Local artists Lokey Calderon and Sarah Ayala pitched in for the 'Drifting on a Memory' project.
"Guadalupe Rosales: Drifting on a Memory" is on view in a 153-foot-long walkway at the Dallas Museum of Art through July 10 as part of the museum's Concourse Mural series.Since 2015, the Dallas Museum of Art has invited artists to create site-specific murals along the museum’s 153-foot-long walkway for its Concourse Mural series.
Green neon lights run along the bottom of the mural, echoing the dynamic glow exuded by lowrider undercarriages. Two mirrored boxes lined with neon lights are nestled into the walls, etched with custom graphics and topped by photographs from Rosales’ archive. Looking inside, the lights and images appear infinite, repeated again and again until they disappear — moments captured in time, memories framed by the glow of passing street signs.

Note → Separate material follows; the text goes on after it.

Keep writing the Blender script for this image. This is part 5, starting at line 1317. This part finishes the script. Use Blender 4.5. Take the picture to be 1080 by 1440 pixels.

Dating back to the mid-20th century, California’s lowrider culture is a subsect of the evolution of American car culture and the “hot rod” era. Rosales grew up in East Los Angeles, during the tumultuous years of the 1980s and ‘90s, when the city’s minority populations were rocked by the L.A. riots and the crackdown on illegal immigration. She began “cruising” as a young teenager and became a member of a “party crew,” throwing underground raves in dilapidated warehouses — a movement that heralded the growing entrepreneurial spirit of minority communities and the commercial success of West Coast street culture.